Un film ancré dans le réel

L'action du film se déroule entre 2015 et 2017, à un moment où de nombreuses opérations anti-corruption ont été menées par la police. C'était du jamais-vu et ça a d'ailleurs pris beaucoup de place dans le débat public et dans les médias. On dit souvent que les Brésiliens connaissent par coeur les onze noms des joueurs de l'équipe nationale de foot. C'est désormais pareil pour ceux des onze juges de la Cour Suprême. Au bout d'un moment, on a compris qu'il y avait toutefois, derrière ces actions, un agenda politique. Certaines personnes étaient en effet plus ciblées par les enquêtes que d'autres. L'ancien Président Lula s'est justement fait arrêter à cause de ces investigations. Une ambiance de haine et de suspicion s'est installée dans tout le pays. Et ce contexte a été clairement favorable à l'ascension du gouvernement d'extrême droite que nous avons aujourd'hui.

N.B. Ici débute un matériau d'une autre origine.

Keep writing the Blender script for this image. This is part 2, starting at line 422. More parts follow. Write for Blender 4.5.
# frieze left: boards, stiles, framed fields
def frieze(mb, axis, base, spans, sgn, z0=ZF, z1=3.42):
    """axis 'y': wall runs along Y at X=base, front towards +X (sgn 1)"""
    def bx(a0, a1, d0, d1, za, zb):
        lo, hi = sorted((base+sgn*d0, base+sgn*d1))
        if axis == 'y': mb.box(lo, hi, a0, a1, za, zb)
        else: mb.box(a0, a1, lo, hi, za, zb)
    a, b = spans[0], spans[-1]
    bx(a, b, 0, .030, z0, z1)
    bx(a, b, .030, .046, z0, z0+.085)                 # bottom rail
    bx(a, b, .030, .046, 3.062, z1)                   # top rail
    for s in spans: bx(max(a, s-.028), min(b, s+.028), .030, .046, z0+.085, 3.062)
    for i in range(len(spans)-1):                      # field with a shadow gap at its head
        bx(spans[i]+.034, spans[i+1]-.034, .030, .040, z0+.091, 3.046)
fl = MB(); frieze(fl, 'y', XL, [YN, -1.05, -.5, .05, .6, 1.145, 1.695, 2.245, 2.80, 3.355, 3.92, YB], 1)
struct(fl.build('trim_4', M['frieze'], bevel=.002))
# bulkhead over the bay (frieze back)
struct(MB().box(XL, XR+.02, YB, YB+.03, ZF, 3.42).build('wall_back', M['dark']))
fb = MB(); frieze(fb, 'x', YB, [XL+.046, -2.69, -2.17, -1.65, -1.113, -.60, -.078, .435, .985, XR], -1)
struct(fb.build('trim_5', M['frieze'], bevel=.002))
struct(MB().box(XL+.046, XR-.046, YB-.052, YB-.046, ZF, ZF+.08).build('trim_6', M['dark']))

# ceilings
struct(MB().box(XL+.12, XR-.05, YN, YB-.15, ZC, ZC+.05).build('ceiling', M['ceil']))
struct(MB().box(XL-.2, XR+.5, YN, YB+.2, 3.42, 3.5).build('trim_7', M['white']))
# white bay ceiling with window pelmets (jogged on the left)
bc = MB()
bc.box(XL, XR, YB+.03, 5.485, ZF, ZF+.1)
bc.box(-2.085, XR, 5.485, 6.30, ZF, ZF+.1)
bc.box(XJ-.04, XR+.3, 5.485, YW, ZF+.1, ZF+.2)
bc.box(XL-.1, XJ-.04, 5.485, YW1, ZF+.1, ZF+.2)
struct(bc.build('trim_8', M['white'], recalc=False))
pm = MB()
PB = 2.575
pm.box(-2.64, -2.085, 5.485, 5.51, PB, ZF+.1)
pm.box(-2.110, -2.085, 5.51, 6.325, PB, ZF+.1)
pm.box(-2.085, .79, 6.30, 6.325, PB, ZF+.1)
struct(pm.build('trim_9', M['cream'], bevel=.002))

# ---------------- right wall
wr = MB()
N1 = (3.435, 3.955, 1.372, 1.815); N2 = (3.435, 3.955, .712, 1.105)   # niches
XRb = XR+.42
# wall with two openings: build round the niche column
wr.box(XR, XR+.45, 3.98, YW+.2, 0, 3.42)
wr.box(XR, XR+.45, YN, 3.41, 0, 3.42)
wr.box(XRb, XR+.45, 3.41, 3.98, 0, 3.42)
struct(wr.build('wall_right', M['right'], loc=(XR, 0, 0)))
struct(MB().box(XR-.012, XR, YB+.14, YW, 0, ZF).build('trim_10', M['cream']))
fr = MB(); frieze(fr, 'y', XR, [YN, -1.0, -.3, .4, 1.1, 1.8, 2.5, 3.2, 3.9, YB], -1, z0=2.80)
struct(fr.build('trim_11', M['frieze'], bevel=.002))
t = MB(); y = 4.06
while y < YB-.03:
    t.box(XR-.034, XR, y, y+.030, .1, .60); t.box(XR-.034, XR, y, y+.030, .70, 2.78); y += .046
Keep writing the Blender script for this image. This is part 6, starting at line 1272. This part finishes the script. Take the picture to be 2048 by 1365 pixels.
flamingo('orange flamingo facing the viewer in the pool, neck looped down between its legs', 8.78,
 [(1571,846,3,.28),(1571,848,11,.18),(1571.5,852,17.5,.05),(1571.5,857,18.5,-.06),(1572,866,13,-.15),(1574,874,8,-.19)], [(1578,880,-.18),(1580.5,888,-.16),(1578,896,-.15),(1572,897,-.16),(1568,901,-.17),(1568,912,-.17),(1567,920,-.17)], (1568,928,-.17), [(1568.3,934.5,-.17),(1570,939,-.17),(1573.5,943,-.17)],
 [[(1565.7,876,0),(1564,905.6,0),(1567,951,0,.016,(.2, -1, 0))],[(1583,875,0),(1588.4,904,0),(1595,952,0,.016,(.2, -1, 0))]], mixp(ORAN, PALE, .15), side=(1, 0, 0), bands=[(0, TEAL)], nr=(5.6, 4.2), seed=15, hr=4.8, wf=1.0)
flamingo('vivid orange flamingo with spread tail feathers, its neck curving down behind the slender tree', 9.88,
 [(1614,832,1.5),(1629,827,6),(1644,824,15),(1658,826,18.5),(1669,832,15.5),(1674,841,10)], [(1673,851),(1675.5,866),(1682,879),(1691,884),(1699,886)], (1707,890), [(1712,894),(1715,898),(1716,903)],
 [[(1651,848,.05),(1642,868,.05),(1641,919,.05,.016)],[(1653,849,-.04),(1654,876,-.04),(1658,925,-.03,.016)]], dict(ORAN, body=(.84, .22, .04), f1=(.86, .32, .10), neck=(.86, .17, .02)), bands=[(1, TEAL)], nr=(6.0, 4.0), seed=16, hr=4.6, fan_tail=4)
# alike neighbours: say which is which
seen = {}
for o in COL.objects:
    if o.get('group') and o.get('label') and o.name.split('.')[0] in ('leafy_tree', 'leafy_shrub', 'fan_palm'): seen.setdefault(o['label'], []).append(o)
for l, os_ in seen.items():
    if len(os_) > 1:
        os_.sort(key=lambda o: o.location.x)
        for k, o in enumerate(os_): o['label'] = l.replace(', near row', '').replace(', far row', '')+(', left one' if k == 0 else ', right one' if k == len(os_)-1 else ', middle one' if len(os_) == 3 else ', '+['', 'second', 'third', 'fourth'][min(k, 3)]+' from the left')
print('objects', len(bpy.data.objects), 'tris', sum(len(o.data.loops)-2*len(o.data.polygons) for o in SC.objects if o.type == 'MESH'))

Regina Casé dans "Trois Etés". © Paname Distribution

Adopter le point de vue des domestiques 

Trois Etés raconte la façon dont la déconfiture économique d'un couple, à cause de scandales de corruption, va avoir une incidence sur la vie de ses domestiques. Face aux médias, c'est une question que je me posais régulièrement : que deviennent ceux qui gravitent autour des riches quand ces derniers sombrent ? A mes yeux, il était donc important d'épouser ce point de vue. Je suis inconsciemment attirée par les personnages qui sont en marge : des enfants, des personnes âgées ou, ici, les domestiques. Ce sont des regards singuliers, aigus, émouvants… Je voulais aussi parler de ce projet néo-libéral dans lequel tout le monde rêve d'être patron. Mada, la gouvernante de la maison, est entre deux mondes : patronne des employés et employée des patrons. Tout le monde y parle d'argent. Tout s'apparente potentiellement à un business, à une marchandise, soit par espoir, soit par avidité. J'évoque une société où le collectif n'existe plus, où c'est chacun pour soi, où la méfiance grandit entre les gens.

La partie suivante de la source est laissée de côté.